It might not be up there with the long ago proposed relief road across Christ Church Meadow, but many readers would surely put talk of reintroducing buses into Cornmarket high on any list of mad Oxford transport ideas.

Anyone living or visiting the city in the 1960s will recall the snarl-ups in the city’s main shopping area, with cars belching fumes and queuing bumper-to-bumper in Cornmarket.

Younger readers will certainly remember the long and hugely costly road to finally getting Cornmarket pedestrianised in 1999 as part of a major shake-up of Oxford’s traffic system, before the granite cracked and the whole street had to be repaved again with York stone at a cost of £2.7m.

But today we report calls to consider having Cornmarket again reopened to buses by bus companies — and this at a time when many were looking forward to seeing the pedestrianisation of Queen Street as part of the Westgate redevelopment.
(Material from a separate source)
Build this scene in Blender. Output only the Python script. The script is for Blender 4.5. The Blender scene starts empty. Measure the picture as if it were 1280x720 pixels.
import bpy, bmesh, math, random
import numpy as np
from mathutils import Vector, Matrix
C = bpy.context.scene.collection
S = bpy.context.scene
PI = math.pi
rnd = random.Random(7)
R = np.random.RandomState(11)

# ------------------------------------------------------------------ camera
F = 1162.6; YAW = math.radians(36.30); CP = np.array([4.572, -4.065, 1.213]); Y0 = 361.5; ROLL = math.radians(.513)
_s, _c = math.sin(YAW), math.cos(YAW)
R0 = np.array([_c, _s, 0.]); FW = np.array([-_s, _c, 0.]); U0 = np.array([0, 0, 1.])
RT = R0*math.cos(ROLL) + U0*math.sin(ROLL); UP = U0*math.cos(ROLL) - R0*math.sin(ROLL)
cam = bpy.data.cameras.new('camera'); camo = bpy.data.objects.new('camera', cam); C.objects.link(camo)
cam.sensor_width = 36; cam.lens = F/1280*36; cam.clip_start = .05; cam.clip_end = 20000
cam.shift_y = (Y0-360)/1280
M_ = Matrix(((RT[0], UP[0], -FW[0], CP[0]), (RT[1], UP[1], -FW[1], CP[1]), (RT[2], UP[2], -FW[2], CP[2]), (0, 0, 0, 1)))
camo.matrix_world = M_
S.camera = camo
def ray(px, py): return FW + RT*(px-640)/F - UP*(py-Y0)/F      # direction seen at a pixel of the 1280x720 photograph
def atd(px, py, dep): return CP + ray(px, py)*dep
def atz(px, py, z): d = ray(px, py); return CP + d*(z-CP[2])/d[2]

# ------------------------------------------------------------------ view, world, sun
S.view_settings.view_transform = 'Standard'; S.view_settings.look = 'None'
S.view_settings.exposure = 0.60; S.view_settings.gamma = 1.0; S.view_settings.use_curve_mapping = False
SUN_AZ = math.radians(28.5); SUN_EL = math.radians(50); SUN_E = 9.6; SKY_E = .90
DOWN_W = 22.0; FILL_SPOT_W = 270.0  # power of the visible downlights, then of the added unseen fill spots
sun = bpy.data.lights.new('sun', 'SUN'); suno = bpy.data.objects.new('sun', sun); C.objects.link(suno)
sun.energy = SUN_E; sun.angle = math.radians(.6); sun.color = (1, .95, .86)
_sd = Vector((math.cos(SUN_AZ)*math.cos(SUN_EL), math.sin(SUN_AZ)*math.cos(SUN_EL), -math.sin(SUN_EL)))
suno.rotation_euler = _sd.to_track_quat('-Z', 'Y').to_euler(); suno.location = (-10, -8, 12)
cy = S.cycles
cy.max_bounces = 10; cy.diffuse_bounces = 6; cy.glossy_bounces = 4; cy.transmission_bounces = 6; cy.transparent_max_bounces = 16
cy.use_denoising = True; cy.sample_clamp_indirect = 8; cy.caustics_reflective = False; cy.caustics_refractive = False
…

Can they be serious?

Or is it a case of bus companies, increasingly frustrated and anxious about how plans for Westgate, Queen Street and Frideswide Square will affect routes, wanting to urgently concentrate minds?

In March, the companies expressed alarm that taking buses out of Queen Street might lead to increased congestion and increased journey times.

But with John Lewis, whose store will be the centrepiece of the new Westgate, understood to want buses taken out of Queen Street, a serious impasse has loomed for some time.

Hopes that progress behind the scenes was being made to develop an agreed new city centre bus network now appear to be ill-founded.

Suggestions of buses, even a limited number, operating in Cornmarket will strike many as a giant step backwards, almost smacking of desperation. For work on the £400m retail development, to provide 70 new shops, up to 120 new homes and a two-storey basement car park could be under way early next year.

Already a long-term coach and lorry car park is moving out of Oxpens to make way for a temporary car park at Oxpens to replace the Westgate multi-storey. Radical thinking is needed for sure when it comes to buses, but we all had rather hoped that the radical thinking would have taken place a good deal earlier, with route issues resolved.

Talk of buses in Cornmarket seems to suggest a return to a very old and unappealing drawing board.